Telles sont les étapes du rimbaldisme, où l’écriture et la vie sont donc inséparables. Sous cet angle, la partie peut-être la plus remarquable de la pénétrante étude de Cavallaro est celle qui retrace le succès des formules de Rimbaud (« Il faut être absolument moderne ») entre adhésion sidérée, incompréhension et ironie. Ainsi du goût affirmé du poète pour les « peintures idiotes », d’abord brandi comme un slogan de la modernité par l’avant-garde surréaliste, qui revient sur un mode nostalgique sous la plume du dernier Aragon de Blanche ou l’Oubli. Mais c’est le recentrage de Cavallaro sur le statut de fiction de la légende de Rimbaud – et on n’a cessé en effet depuis cent ans d’écrire et de réécrire sa vie – qui davantage révèle la distance qui nous en sépare. L’auteur d’Une Saison en enfer est certainement très vite devenu un personnage de roman, mais c’est encore autre chose de valoriser cette légende comme fiction, car le rimbaldisme suppose, à son origine, la réalité fantasmatique du génie Rimbaud. Et la mythographie d’Étiemble, parce qu’elle voulait démêler le vrai du faux, tirait justement son énergie polémique de cette croyance. Ce Rimbaud de fiction, aussi fécond soit-il, n’est-il pas au contraire le signe d’une forme bien contemporaine de désenchantement ?

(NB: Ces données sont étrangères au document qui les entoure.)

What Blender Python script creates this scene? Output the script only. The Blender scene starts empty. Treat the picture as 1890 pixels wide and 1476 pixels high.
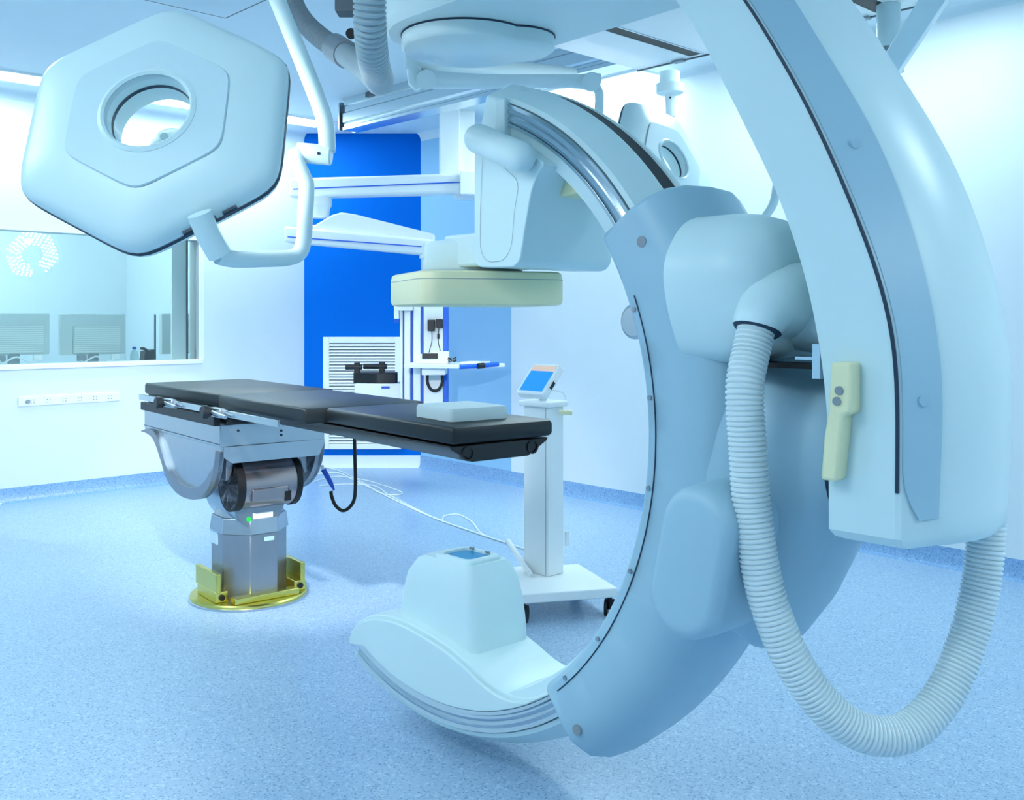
import bpy, bmesh, math, random
from mathutils import Vector, Matrix, Quaternion
random.seed(7)
S = bpy.context.scene
COL = S.collection
R = math.radians

# ------------------------------------------------------------------ camera
EYE, FPX = 1.35, 1820.0
cam_d = bpy.data.cameras.new('camera')
cam = bpy.data.objects.new('camera', cam_d); COL.objects.link(cam)
cam.location = (0, 0, EYE); cam.rotation_euler = (R(90), 0, 0)
cam_d.sensor_width = 36.0; cam_d.lens = 36.0*FPX/1890.0
cam_d.shift_y = -(738-585)/1890.0
cam_d.clip_start = 0.05
S.camera = cam

# ------------------------------------------------------------------ world, exposure
w = bpy.data.worlds.new('world'); S.world = w; w.use_nodes = True
w.node_tree.nodes['Background'].inputs[0].default_value = (0.45, 0.72, 1.0, 1)
w.node_tree.nodes['Background'].inputs[1].default_value = 0.3
S.view_settings.view_transform = 'Standard'
S.view_settings.look = 'None'
S.view_settings.exposure = 1.14
S.view_settings.gamma = 1.0
S.view_settings.use_curve_mapping = False
PANEL_LIGHT = 11.0            # emission of the ceiling panels
PANEL_COLOR = (0.79, 0.97, 1.0)
LAMP_ONE_WATT, LAMP_TWO_WATT = 150.0, 150.0

# ------------------------------------------------------------------ helpers
def lin(h):
    h = h.lstrip('#'); c = [int(h[i:i+2], 16)/255 for i in (0, 2, 4)]
    return tuple((x/12.92 if x <= .04045 else ((x+.055)/1.055)**2.4) for x in c)

MATS = {}
def mat(name, hexc, rough=.45, metal=0.0, var=.03, scale=6.0, bump=0.0, spec=.5, emit=None, estr=0, aniso=0.0, coat=0.0):
    if name in MATS: return MATS[name]
    m = bpy.data.materials.new(name); m.use_nodes = True
    nt = m.node_tree; b = nt.nodes['Principled BSDF']
    c = lin(hexc)
    tc = nt.nodes.new('ShaderNodeTexCoord'); nz = nt.nodes.new('ShaderNodeTexNoise')
    nz.inputs['Scale'].default_value = scale; nz.inputs['Detail'].default_value = 3
    nt.links.new(tc.outputs['Object'], nz.inputs['Vector'])
    mx = nt.nodes.new('ShaderNodeMix'); mx.data_type = 'RGBA'
    mx.inputs[6].default_value = (*[max(0, x*(1-var)) for x in c], 1)
    mx.inputs[7].default_value = (*[min(1, x*(1+var)) for x in c], 1)
    nt.links.new(nz.outputs['Fac'], mx.inputs[0]); nt.links.new(mx.outputs[2], b.inputs['Base Color'])
    b.inputs['Roughness'].default_value = rough; b.inputs['Metallic'].default_value = metal
    b.inputs['Specular IOR Level'].default_value = spec
    b.inputs['Coat Weight'].default_value = coat
    if bump:
        bp = nt.nodes.new('ShaderNodeBump'); bp.inputs['Strength'].default_value = bump; bp.inputs['Distance'].default_value = .002
        n2 = nt.nodes.new('ShaderNodeTexNoise'); n2.inputs['Scale'].default_value = 260
        nt.links.new(tc.outputs['Object'], n2.inputs['Vector'])
        nt.links.new(n2.outputs['Fac'], bp.inputs['Height']); nt.links.new(bp.outputs[0], b.inputs['Normal'])
    if emit:
        b.inputs['Emission Color'].default_value = (*emit, 1); b.inputs['Emission Strength'].default_value = estr
    MATS[name] = m
    return m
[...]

Dans Peste et Choléra (2012), Patrick Deville a proposé un portrait, en partie décalqué de la figure du poète, d’Alexandre Yersin, homme au long parcours, médecin, explorateur et bactériologiste qui a le premier découvert, dans un laboratoire de fortune à Hong Kong, le bacille de la peste. « Vieillir est très dangereux, écrit toutefois Deville. C’est pas mal aussi, pour certains, de mourir jeunes et beaux ».